Par Catherine Piraud-Rouet | Le | Concours/recrutement

Depuis le printemps 2020, la visioconférence a été massivement utilisée pour l’organisation des concours et des examens de sélection professionnelle. Un an après, quel bilan de ces nouvelles modalités ? Point d’étape au CNRS et à l’ENS Paris-Saclay.

Le recrutement en visio permet d’élargir le bassin d’embauche. - © Anna Shvets / Pexels
Le recrutement en visio permet d’élargir le bassin d’embauche. - © Anna Shvets / Pexels

Depuis le printemps 2020, la visioconférence a été une modalité d’adaptation majeure d’organisation des campagnes de concours et de sélection professionnelle, à la faveur des nouveaux textes d’organisation des concours pris en application de la crise sanitaire.

Au Centre national de la recherche scientifique (CNRS), elle a ainsi été déployée pour 89 % des auditions des concours chercheurs, mais seulement pour 6 % de celles des concours externes. Au total, début mai, 5 000 auditions y avaient été réalisées en visio.  

« À titre comparatif, avant la crise sanitaire, ce type d’auditions ne dépassaient pas une dizaine par an pour des candidates enceintes ou des candidats en situation de handicap  », pointe Éric Migevant, responsable du service central des concours à la direction des ressources humaines du CNRS.

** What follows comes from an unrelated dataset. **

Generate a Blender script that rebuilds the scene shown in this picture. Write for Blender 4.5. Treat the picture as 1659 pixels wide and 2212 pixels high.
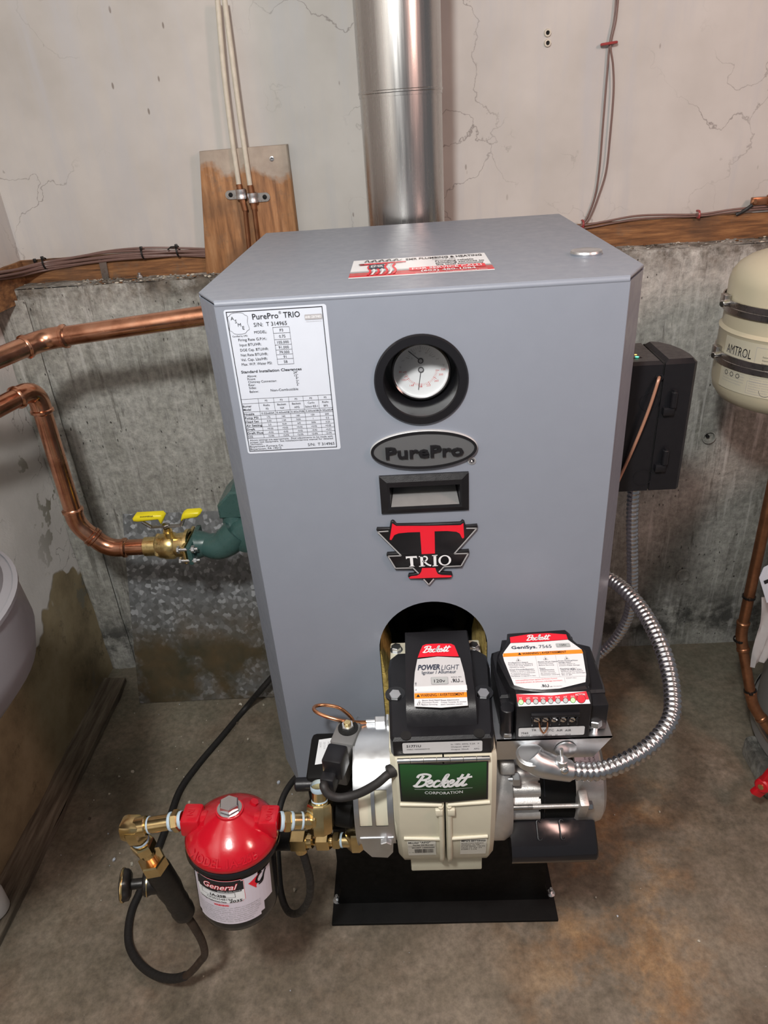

Même évolution notoire à l’ENS Paris-Saclay. « Depuis le début de la crise, nous avons mené 52 entretiens en visio, pour recruter 21 agents, informe François Tavernier, directeur général des services de l’établissement. Auparavant, nous n’offrions cette possibilité qu’aux candidats internationaux. »

Ce choix du maintien du calendrier de recrutement, mais à distance, s’est fait pour des raisons stratégiques. À l’ENS Paris-Saclay, les besoins en recrutements étaient particulièrement importants, dans un contexte de déménagement.

Également en jeu, les difficultés pour les candidats et les jurys de se déplacer. « Il s’agissait aussi de donner aux candidats la chance de défendre leurs dossiers, souvent le fruit d’une démarche amorcée de longue date, notamment pour les chercheurs  », ajoute Éric Migevant.

Tâtonnements de départ

Une préparation avec la direction informatique

Dans les deux structures, la mise en place de ces campagnes a fait l’objet d’une préparation fouillée, sur le plan technique comme sur le fond, main dans la main avec les directions informatiques.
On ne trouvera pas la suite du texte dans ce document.